What is it?
A merge conflict occurs when two branches changed the same part of the same file. Git cannot automatically reconcile them — you must manually choose which version to keep.
Why does it matter?
Merge conflicts are inevitable in team development. Understanding conflict markers and resolving them confidently is a critical professional skill.
Learn how to resolve merge conflicts — conflict markers, merge tools, and prevention.
Real-World Use Cases
- 👥 Team development - Two developers edited the same function — resolve whose logic wins or combine both.
- 🔄 Branch sync - Regular rebasing from main prevents painful large conflicts.
- 🌐 Open source - Upstream changed files your fork also changed — resolve in your PR.

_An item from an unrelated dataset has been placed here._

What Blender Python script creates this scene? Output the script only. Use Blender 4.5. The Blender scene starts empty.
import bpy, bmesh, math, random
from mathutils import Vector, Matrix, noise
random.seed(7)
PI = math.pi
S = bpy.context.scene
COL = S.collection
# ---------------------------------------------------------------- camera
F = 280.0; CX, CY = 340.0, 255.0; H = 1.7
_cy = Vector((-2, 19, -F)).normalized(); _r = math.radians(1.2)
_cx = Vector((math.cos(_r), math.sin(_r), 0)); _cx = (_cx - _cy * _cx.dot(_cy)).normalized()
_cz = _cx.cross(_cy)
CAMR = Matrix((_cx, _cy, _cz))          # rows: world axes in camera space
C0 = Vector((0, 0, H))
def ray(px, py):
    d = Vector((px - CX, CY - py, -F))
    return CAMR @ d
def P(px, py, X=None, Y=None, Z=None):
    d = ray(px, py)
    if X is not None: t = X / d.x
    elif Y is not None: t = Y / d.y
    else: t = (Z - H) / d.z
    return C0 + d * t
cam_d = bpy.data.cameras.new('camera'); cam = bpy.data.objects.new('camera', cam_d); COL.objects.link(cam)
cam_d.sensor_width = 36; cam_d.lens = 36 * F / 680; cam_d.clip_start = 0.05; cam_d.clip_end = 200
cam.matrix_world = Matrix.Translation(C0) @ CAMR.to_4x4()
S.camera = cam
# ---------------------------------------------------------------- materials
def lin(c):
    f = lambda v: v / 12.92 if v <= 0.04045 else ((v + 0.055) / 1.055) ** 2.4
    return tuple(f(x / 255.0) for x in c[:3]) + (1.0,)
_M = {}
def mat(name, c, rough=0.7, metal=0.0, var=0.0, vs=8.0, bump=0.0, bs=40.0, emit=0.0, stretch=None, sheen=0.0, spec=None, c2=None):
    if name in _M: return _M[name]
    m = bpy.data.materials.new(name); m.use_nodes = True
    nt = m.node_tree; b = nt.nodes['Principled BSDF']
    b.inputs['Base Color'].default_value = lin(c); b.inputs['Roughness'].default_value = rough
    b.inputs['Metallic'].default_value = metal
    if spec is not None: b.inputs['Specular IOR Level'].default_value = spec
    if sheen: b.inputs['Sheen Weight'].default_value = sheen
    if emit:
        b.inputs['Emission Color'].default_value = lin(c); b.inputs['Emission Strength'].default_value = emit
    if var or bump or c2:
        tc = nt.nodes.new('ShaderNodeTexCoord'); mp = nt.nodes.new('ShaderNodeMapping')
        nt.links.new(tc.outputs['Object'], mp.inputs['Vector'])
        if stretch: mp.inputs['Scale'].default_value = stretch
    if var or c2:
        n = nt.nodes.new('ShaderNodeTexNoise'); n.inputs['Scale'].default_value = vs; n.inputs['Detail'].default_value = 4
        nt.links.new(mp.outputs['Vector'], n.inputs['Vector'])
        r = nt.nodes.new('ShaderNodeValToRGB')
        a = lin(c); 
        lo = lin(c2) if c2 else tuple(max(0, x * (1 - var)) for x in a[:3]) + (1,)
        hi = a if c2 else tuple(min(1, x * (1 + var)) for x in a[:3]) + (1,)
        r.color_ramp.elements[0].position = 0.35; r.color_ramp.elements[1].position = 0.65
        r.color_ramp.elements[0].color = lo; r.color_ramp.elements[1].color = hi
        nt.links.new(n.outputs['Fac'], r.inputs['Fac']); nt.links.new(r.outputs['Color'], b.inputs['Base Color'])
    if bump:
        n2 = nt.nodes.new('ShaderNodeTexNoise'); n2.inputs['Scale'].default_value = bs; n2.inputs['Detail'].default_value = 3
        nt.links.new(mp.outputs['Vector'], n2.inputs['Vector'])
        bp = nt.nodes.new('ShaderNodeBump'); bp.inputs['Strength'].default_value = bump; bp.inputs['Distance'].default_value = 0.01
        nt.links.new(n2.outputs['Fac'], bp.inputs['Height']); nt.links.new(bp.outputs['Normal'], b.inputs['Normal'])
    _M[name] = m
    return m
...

- ⚡ Hotfix merging - A hotfix conflicts with a feature branch that touched the same file.
Conflict Markers
# In conflicted file Git marks:
# <<<<<<< HEAD (your branch changes)
# your code here
# ======= (separator)
# their code here
# >>>>>>> feature/auth (incoming branch)
#
# RESOLVE: choose, combine, or rewrite
# Then: git add file.php && git commit
Resolving Conflicts
git status # see conflicted files
git mergetool # open visual merge tool
# After resolving in editor:
git add login.php
git commit -m "Merge: keep email normalisation from feature/auth"
# Accept one entire side
git checkout --ours file.json # keep your version
git checkout --theirs file.json # take their version
Prevention
# 1. Rebase from main frequently
git fetch origin && git rebase origin/main
# 2. See conflicts before they happen
git merge --no-commit --no-ff feature/auth
git diff --cached
git merge --abort # if you need more time
# 3. Keep branches short-lived (< 1 week)
Q: How do I prevent merge conflicts?
Frequent integration: merge or rebase from main at least daily. Keep branches short-lived (under a week). Communicate which files you are editing. Organise code into small focused files so two people are rarely in the same file.